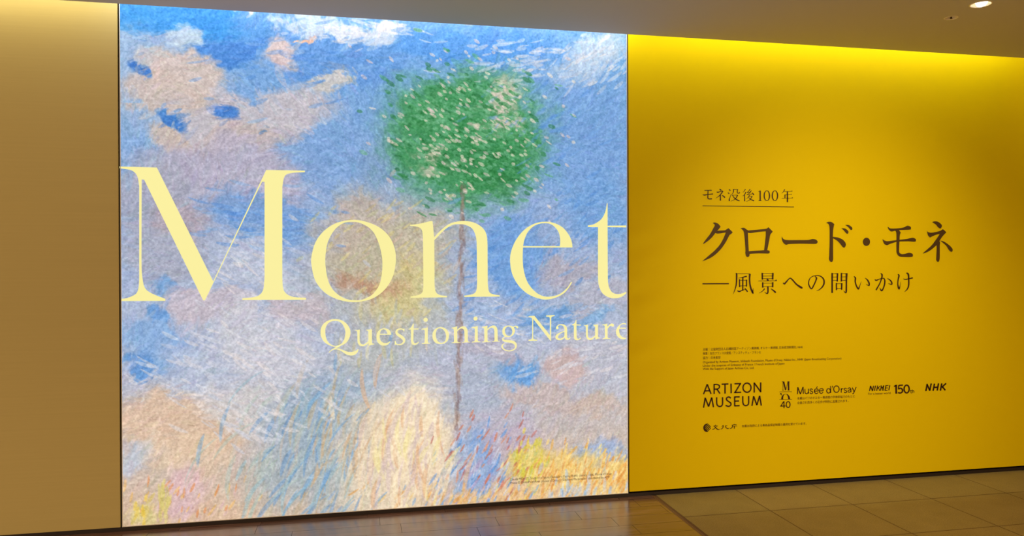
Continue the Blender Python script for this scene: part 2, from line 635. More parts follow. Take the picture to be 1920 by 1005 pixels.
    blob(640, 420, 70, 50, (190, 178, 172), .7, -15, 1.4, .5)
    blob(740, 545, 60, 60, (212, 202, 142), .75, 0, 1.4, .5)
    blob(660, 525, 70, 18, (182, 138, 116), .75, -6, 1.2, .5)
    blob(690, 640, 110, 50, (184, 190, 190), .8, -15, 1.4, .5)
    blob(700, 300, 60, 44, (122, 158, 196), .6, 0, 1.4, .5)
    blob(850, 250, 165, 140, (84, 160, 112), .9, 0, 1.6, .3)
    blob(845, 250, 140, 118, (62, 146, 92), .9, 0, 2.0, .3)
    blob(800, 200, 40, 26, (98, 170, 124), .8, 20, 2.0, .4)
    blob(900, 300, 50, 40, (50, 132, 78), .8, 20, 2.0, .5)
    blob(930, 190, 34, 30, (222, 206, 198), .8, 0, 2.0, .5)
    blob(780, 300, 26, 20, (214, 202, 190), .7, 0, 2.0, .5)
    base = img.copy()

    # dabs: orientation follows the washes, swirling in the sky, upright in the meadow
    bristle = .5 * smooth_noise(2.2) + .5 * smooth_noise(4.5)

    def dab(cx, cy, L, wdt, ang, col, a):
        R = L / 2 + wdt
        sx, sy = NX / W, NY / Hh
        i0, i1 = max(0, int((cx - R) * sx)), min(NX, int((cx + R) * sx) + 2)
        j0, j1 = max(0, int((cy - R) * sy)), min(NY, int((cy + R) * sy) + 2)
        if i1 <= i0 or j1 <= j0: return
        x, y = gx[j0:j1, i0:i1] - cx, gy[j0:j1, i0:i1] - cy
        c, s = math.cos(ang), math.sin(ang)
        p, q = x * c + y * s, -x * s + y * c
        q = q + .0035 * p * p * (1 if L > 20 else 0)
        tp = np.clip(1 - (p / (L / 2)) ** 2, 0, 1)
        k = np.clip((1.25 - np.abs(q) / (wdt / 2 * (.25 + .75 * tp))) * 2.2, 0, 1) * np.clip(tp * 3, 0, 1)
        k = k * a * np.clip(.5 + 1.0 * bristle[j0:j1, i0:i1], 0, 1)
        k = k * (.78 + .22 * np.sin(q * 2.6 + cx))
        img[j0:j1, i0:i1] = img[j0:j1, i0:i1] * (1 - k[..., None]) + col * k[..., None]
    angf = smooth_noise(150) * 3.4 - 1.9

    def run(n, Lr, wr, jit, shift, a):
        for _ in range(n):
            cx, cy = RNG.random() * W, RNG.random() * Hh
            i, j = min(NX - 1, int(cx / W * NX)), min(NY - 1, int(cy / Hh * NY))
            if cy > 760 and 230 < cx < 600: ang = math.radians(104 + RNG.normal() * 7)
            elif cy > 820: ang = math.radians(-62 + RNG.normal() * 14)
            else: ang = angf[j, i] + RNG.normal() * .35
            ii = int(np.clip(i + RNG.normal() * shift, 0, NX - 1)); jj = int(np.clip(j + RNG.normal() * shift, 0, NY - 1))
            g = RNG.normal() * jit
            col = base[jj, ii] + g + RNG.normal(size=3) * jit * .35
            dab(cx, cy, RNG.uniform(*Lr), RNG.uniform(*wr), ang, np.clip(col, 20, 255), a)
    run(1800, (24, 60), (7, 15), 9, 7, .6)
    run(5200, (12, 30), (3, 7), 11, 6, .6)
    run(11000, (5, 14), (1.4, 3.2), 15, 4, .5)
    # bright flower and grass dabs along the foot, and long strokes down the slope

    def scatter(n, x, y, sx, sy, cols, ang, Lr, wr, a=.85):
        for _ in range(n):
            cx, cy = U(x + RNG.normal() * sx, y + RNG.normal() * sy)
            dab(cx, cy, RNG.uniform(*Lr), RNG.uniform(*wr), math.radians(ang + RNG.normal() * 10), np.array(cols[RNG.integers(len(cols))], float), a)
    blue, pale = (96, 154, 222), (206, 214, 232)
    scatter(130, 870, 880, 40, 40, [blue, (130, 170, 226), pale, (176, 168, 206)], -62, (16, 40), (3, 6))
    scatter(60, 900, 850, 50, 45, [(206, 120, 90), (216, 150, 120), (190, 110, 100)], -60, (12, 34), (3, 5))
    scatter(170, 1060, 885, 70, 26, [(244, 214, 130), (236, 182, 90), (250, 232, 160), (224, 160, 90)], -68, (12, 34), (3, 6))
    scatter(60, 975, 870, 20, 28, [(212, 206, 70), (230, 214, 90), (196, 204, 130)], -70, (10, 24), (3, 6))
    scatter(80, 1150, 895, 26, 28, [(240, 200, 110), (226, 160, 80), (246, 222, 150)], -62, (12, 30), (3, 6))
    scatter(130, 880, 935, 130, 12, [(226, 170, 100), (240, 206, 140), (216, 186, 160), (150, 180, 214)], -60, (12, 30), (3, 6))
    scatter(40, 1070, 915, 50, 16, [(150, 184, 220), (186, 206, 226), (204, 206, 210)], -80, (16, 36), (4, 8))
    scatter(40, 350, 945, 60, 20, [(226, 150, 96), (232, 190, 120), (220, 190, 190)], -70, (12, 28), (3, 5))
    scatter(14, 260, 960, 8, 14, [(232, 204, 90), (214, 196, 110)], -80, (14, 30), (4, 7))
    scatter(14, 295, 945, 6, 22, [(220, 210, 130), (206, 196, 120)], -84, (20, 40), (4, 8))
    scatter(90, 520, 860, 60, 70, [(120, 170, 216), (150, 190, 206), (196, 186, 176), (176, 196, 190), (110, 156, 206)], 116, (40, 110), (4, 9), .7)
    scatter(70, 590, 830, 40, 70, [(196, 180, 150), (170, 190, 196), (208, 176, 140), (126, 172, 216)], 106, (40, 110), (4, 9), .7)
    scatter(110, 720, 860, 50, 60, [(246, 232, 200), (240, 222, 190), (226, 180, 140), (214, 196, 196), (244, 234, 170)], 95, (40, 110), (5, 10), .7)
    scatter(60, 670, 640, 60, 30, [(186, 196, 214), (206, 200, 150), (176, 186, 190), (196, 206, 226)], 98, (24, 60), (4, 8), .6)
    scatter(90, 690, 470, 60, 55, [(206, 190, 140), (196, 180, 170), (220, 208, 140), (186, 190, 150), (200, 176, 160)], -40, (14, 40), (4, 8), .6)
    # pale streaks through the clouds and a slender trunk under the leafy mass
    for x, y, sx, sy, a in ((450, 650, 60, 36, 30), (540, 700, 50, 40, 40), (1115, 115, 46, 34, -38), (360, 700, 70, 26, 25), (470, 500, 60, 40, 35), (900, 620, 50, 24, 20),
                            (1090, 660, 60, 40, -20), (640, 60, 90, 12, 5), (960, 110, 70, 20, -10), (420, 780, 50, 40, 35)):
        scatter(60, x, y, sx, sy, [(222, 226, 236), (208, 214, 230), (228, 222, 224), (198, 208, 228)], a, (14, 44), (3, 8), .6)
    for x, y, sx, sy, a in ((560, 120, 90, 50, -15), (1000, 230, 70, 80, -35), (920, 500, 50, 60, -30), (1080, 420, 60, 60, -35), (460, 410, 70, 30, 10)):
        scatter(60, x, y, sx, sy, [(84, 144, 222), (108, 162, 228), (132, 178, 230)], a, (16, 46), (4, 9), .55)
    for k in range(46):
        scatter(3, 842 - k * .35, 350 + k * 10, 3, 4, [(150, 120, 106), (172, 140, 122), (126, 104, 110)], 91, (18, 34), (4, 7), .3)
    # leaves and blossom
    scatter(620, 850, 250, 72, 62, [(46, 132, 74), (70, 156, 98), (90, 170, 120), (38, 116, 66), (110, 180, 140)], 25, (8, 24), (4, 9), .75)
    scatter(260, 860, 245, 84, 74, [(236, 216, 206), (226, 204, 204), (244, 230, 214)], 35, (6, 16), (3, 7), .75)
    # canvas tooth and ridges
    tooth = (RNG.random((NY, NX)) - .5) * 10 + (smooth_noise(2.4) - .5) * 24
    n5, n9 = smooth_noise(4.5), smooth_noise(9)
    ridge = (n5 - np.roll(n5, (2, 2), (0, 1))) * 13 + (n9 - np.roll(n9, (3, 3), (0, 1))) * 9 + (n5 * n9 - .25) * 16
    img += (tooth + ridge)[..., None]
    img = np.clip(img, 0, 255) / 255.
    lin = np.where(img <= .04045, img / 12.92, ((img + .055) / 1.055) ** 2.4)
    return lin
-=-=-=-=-
**EXERCISE AIM**.
Repeat only the lines from the beginning of the material through the line containing "base = img.copy()", both ends kept, leaving pictures out.

**OUTPUT OF THE TASK**.
Continue the Blender Python script for this scene: part 2, from line 635. More parts follow. Take the picture to be 1920 by 1005 pixels.
    blob(640, 420, 70, 50, (190, 178, 172), .7, -15, 1.4, .5)
    blob(740, 545, 60, 60, (212, 202, 142), .75, 0, 1.4, .5)
    blob(660, 525, 70, 18, (182, 138, 116), .75, -6, 1.2, .5)
    blob(690, 640, 110, 50, (184, 190, 190), .8, -15, 1.4, .5)
    blob(700, 300, 60, 44, (122, 158, 196), .6, 0, 1.4, .5)
    blob(850, 250, 165, 140, (84, 160, 112), .9, 0, 1.6, .3)
    blob(845, 250, 140, 118, (62, 146, 92), .9, 0, 2.0, .3)
    blob(800, 200, 40, 26, (98, 170, 124), .8, 20, 2.0, .4)
    blob(900, 300, 50, 40, (50, 132, 78), .8, 20, 2.0, .5)
    blob(930, 190, 34, 30, (222, 206, 198), .8, 0, 2.0, .5)
    blob(780, 300, 26, 20, (214, 202, 190), .7, 0, 2.0, .5)
    base = img.copy()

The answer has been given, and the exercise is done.